Relief. That's the best way to describe it. It was now 4am, and we had been hiking for 21 hours straight, only one meal. Well to make a longer story short, we got on this trail, and hiked up it (people only hike down this trail, but we wouldn't have gotten to a place with transportation going down for another day or so). Andy went ahead of us, and told us, "when you get to the switchbacks, you're done". About 3 hours later, Drew, Scott, and I hit the switchbacks. THE SWITCHBACKS WENT UP A HUGE MOUNTAIN, ANDY HAD LIED. You see, we were tired. We hadn't slept in 2 nights now, we hadn't eaten since the previous days lunch, we weren't acclimatized, we had been hiking for 24 hours, and we were extremely wet and cold from the weather and the river. Drew could only take about 10 steps at a time before he needed a break to vomit as we ascended the switchbacks, so Scott and I had to leave him because it hurt us too much to stop so frequently. Scott had to frequently wait for me to catch up as he was much stronger than I during this all. About 3 hours later, Scott and I finally summited "la Cumbre" where there was a Taxi. 27 hours straight.

Back to this Weekend
Sure enough, this was the trail. Obviously not all of the dread returned, knowing that I had food, sleep, energy, ya know everything you need for a hike. SO, I started to ascend up this trail once again. It seemed easy, as long as I kept my mind off of the last time. As soon as I would think about the last time, my legs grew heavy, my steps shortened and slowed, and I felt sick. It's funny the tricks the mind can play, because as soon as I would start to forget the past the extreme tiredness would go away. I was still tired, but just not in the same way. I made it up the switchbacks (which I think are 1,200 meters verticle) in about an hour this time. I got some pictures of Llamas and mountains along the way. Very enjoyable.

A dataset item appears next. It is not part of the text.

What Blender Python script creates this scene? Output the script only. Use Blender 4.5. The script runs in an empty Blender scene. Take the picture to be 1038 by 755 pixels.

It made me think. Dwelling on the past obviously didn't help me, as I would start to experience some of the same pains of heavy legs, hungry stomach, and cold feet and hands. But remembering the past helped, because I knew where I was going, and what was coming up. Really, it's the same in life. Without remembering the past, we can't really continue to grow. Our past is what we need to draw on to keep making progress in the future. We must remember the crucifiction and resurrection of Jesus daily to remind us where we came from, the state of complete sin that we were once in and the sin that can so easily bond us again. We must remember, we must not forget. But we must not dwell. How can we grow if we are dwelling on what we once were? We are alive in Him, forgiven of our sins, and it is that freedom from sin that allows us to make progress in this life. We are no longer in bondage to it, as He tells us (dwelling on the past). Always remember, but never dwell.

This is why I am starting a Mountaineering Club for the students. We will learn together the truths that are so evident in the nature around us (Mountains and Valleys) and in our own nature. Next weekend I plan on taking 2 students and another teacher to plan the exact location of our first trip and spend time in prayer for the upcoming months and the direction we want to head. Until next time....

Peace and Love,
Jon


1 comment:

Anonymous said...

Juany,
This is your bro from Chicago. Sounds like Bolivia is as interesting as ever. I met up with Brent in Colorado and will be out there again in mid oct.... Maybe I'll make it down in the Spring?